If you believe this is a trivial transformation, on your next factory visit, check whether the recently deployed production dashboard really reflects the reality of the shop floor and is used to drive production. But in a few rare cases, the supervisor will still quite convincingly explain why he still needs his own XL spreadsheet to drive operations and run the daily production meeting.

Digging deeper you’ll find that his latest requests for a couple more sensors and simple analytics to better understand a persistent issue took 6 months to be fulfilled and that automating the solution he finally worked out won’t be possible because of cost and the time it would take based on the existing IT/OT landscape.

The MES of the future    

Across industries, CIOs are now considering a future where MES and IoT platforms would be deployed side-by-side and integrated over time into a flexible and scalable platform that can support their I4.0 strategies in the coming decade(s).

While the initial state of companies is quite different, the general direction is quite similar. First, declutter the MES of specific developments and deploy a streamlined core system, focused on the procedural side of operations, tightly integrated with the ERP, including standard/regulatory reporting requirements. Getting back to a standard “no mods” implementation limits costs while allowing to take advantage of the supplier’s innovation via regular upgrades. The general direction being towards more openness, based on cloud standards, MES systems will also become easier to integrate into modern architectures. Second, leverage the IoT platform to develop performance monitoring and optimization applications that require constant evolution and a much faster lifecycle. The platform is used to understand, solve and qualify precise issues, the qualified solution then feeding into the requirements for the next MES release. It obviously doesn’t hurt if the platform also allows to implement a temporary solution to start paying for the upgrade.

When properly supported by the right investments to develop the new skills mentioned above, the deployment of an IoT platform can then significantly accelerate the I4.0 transformation. The creation of a dedicated data team, comprising both forward looking process experts and data scientists who can go from plant to plant to support pilots and roll-outs, is one such area where most leaders have invested. Some of these data teams also include agile development teams who can churn successive releases of apps addressing high impact issues, in close collaboration with process engineers and production supervisors.
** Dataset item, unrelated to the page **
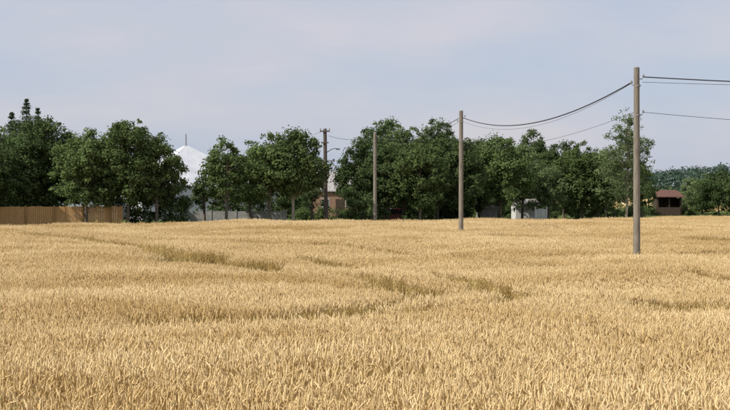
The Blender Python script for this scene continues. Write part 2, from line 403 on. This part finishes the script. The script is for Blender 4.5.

Developing architecture patterns that allow seamless integration between off-the-shelf MES implementations and platform based bespoke analytical applications is a major axis of co-innovation with leading clients. The good news is those are the same patterns we’ve successfully deployed at the front-end of businesses around CRM packages.

Multi-disciplinary teams of process engineers, data scientists and cloud architects are exploring the possibilities of getting to the state of autonomous operations one app at a time, leveraging the power of cloud technologies. In a not so distant future, the notion of Manufacturing App Store may very well be a reality.